During the 2014 Ebola crisis, AFCONS laid off nearly 700 workers with an understanding that when work recommences after the crisis, they would be first to be re-employed but, AFCONS failed on its commitment to recall the workers to complete their respective contract time and instead employed new set of workers.


The Government of Liberia instituted several health restrictions including the number of persons that were allowed in certain social, political and economic spaces, which caused many national and international entities to slow down on their operations.


The aggrieved AFCON workers threatened that if the company does not compensate them for the months they were asked by the company to stay home due to the Ebola outbreak, the operations of the company shall continue to remain shut down until further notice.


“We did not bring Ebola in this country. It was a health disaster which affected everyone, and we should not be punish for it,” the spokesperson of the aggrieved workers, Joshua Sarwular, said.
Mr.
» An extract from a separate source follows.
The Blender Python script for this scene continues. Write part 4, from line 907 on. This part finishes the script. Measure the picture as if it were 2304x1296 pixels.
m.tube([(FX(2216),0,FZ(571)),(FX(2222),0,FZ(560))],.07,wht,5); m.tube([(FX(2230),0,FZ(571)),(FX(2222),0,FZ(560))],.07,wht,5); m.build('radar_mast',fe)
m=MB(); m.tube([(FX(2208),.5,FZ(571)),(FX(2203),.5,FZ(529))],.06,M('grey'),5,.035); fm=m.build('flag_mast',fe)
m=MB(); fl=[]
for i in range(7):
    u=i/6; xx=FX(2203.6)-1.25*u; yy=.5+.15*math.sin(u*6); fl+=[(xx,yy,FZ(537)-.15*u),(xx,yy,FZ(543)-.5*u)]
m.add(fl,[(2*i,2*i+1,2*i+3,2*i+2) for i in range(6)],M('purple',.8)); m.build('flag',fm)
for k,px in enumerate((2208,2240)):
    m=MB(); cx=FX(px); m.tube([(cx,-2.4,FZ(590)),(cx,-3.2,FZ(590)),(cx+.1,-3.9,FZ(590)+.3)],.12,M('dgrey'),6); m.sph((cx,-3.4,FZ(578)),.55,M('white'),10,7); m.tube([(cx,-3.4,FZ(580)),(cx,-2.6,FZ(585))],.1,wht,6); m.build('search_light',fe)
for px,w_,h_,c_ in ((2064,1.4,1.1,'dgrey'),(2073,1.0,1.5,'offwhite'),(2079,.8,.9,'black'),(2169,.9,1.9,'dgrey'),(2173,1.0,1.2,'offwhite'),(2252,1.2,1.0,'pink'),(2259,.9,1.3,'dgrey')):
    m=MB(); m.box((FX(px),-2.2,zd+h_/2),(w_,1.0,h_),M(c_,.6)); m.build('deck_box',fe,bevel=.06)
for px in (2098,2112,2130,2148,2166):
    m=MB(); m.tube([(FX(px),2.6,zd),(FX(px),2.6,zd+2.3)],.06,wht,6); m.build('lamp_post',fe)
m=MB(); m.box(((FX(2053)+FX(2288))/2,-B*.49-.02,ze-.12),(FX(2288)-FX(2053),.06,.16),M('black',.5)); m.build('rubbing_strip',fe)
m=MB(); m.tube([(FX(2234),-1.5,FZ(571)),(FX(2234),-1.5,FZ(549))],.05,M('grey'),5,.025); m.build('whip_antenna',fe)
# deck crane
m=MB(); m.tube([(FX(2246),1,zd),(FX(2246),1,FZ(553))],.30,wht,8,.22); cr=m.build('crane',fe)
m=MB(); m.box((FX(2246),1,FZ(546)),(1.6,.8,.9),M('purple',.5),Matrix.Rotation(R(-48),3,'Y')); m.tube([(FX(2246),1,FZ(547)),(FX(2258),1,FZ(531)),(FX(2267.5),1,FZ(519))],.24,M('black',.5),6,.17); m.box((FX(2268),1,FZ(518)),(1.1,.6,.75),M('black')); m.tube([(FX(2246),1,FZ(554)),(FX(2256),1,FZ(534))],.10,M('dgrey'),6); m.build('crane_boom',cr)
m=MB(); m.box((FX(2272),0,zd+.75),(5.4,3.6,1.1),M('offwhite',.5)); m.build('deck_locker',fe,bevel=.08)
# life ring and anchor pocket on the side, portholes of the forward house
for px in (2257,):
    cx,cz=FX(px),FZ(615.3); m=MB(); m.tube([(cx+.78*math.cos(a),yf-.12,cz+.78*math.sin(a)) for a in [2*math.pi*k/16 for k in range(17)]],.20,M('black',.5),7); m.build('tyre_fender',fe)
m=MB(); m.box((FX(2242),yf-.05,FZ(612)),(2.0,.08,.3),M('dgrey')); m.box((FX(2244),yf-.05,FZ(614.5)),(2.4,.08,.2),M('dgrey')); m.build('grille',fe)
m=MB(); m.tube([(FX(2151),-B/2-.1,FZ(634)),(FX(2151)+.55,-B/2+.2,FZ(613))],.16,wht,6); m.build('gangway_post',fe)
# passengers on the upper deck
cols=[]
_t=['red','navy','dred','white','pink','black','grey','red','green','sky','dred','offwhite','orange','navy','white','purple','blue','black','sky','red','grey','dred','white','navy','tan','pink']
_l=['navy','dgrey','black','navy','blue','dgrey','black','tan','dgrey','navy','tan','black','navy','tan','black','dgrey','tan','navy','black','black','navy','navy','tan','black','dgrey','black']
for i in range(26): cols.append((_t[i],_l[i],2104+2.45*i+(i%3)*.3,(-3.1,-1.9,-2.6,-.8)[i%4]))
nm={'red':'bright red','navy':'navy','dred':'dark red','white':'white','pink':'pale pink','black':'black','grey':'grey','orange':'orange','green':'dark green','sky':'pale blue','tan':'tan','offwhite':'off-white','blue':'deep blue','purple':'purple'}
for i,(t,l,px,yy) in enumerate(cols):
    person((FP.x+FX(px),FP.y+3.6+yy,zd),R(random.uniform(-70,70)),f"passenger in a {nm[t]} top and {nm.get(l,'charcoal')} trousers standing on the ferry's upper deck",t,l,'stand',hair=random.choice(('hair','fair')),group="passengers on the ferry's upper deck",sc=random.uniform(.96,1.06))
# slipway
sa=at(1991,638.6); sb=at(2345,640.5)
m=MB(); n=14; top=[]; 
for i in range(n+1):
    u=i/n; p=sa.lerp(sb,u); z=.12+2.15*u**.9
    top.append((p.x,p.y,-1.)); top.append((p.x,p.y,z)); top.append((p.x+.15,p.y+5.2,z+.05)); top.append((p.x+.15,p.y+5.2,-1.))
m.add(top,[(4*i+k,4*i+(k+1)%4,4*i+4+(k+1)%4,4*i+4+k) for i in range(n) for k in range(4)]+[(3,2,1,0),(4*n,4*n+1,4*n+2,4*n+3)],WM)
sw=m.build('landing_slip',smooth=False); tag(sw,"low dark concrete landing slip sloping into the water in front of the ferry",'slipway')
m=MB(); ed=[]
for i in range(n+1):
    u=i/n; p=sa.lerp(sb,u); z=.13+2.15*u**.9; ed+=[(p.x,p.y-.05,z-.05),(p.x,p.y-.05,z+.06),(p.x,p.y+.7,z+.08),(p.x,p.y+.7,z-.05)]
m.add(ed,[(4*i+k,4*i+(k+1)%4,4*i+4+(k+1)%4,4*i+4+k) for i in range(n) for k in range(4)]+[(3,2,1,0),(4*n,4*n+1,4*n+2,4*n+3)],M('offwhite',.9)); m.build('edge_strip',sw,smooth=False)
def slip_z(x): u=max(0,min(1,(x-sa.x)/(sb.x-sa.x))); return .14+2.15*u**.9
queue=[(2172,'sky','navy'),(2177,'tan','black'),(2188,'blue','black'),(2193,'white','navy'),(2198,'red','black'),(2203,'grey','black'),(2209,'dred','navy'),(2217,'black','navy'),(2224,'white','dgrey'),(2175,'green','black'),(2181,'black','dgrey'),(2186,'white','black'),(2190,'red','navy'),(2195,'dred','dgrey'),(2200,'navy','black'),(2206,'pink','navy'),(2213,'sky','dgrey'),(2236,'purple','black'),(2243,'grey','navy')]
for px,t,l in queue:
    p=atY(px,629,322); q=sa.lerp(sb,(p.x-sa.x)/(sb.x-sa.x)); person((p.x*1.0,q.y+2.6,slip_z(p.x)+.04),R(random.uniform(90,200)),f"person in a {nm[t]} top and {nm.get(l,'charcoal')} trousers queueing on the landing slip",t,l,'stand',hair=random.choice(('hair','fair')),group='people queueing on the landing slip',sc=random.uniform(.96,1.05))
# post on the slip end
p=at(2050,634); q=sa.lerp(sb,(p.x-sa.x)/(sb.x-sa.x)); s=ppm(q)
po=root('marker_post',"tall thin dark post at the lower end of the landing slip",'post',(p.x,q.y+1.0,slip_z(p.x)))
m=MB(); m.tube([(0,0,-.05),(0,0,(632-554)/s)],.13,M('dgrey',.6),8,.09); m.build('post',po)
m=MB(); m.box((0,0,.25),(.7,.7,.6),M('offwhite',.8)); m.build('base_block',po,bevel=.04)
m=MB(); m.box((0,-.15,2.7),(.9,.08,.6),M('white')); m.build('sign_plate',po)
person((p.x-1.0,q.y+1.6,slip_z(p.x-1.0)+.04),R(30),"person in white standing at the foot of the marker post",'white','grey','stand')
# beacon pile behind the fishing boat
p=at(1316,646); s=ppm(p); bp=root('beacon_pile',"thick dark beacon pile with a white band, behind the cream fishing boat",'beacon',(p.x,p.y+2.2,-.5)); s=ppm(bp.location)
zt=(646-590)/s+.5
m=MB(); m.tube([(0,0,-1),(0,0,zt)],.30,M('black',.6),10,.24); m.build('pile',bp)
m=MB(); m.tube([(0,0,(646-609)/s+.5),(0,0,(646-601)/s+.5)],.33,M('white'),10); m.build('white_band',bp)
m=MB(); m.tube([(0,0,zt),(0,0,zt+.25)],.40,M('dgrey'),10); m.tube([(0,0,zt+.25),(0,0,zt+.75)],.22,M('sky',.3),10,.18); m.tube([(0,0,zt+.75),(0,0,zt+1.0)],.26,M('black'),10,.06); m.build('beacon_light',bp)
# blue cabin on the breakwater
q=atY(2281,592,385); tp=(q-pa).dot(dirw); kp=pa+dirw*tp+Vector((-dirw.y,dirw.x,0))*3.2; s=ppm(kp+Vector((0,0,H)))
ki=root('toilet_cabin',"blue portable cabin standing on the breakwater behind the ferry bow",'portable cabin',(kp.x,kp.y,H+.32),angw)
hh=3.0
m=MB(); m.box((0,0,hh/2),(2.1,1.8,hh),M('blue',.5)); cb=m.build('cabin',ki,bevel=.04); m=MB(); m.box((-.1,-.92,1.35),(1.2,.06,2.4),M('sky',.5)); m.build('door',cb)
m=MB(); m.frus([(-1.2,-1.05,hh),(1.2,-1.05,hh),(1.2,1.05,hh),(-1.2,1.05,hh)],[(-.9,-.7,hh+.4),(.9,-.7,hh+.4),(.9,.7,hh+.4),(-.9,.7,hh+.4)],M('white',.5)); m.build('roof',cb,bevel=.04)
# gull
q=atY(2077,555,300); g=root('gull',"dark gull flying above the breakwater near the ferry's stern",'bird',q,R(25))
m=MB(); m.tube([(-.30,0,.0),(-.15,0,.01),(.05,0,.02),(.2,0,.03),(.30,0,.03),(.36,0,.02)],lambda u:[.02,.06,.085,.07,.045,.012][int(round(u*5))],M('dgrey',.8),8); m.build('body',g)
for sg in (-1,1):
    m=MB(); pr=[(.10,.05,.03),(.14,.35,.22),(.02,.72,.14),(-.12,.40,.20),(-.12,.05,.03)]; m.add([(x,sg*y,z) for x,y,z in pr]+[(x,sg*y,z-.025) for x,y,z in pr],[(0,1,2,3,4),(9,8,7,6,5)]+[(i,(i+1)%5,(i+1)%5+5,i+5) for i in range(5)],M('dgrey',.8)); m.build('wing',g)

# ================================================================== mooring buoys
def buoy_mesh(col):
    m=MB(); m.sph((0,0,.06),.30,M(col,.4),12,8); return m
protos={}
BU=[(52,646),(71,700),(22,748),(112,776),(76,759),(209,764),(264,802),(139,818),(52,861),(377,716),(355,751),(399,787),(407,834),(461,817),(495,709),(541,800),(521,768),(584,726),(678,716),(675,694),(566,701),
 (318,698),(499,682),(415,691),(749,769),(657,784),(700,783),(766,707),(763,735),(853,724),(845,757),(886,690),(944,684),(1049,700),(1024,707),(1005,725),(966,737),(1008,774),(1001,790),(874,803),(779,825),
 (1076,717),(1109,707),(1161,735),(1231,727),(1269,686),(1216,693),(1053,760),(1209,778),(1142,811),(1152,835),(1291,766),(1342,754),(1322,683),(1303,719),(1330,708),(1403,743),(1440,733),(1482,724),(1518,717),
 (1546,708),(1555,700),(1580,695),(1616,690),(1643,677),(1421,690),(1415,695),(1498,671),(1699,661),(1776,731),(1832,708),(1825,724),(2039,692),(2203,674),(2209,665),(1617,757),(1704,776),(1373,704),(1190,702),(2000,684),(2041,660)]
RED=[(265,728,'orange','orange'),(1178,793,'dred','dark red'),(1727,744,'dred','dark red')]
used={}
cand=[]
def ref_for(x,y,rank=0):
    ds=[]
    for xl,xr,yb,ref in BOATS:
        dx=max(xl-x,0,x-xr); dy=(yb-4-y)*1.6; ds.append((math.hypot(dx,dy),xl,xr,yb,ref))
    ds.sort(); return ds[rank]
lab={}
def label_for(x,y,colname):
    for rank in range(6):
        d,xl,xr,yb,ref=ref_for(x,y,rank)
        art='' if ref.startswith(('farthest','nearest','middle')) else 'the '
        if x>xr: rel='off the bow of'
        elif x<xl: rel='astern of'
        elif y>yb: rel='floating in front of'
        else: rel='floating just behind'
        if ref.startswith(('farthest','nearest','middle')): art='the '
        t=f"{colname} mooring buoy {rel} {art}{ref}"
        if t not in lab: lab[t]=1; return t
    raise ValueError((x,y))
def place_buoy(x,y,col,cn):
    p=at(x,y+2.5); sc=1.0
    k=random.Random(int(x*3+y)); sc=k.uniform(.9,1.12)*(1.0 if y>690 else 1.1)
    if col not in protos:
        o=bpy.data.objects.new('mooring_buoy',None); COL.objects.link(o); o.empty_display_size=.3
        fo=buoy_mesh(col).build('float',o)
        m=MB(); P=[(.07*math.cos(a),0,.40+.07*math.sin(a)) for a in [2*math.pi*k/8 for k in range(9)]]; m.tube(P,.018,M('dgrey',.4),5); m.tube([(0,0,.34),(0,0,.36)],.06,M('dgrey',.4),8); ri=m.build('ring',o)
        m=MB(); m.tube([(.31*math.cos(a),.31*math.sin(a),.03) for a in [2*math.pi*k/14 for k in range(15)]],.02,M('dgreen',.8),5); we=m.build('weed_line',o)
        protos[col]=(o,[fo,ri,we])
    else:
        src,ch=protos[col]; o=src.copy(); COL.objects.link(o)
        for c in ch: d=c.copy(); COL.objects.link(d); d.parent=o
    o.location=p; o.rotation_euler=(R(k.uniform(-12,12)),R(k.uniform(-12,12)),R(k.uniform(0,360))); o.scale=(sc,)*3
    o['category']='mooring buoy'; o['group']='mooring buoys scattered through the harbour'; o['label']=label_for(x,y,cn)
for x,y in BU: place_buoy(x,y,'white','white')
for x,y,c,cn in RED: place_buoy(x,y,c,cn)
Sarwular observed that AFCON was sub-contracted by AML for the constructions of its washing plant in 2014 in Yekepa, but due to the Ebola outbreak, the company asked workers to stay home in compliance with health restrictions that were enforced by the government.


He said when the company resumed work thereafter, it could not redeploy all previous employees or contractors adding, “They said it was due to financial constraint and the global economy downturn of the mineral.”


The Ministry of Labour ruled in favor of the aggrieved workers that AFCONS should settle with the workers the remaining term of their employment contract since it failed to employ them.


Meanwhile, the Bea Mountain Management has also reached an agreement with aggrieved employees, paving the way for workers to get a ten percent (10%) salary increment, as well as standardization of their employment statuses.


The deal was reached following interventions by the Government of Liberia, represented by the Ministers of Labour, Internal Affairs, and the leadership of the Liberia National Police, aimed at resolving a strike action that affected the company’s operations.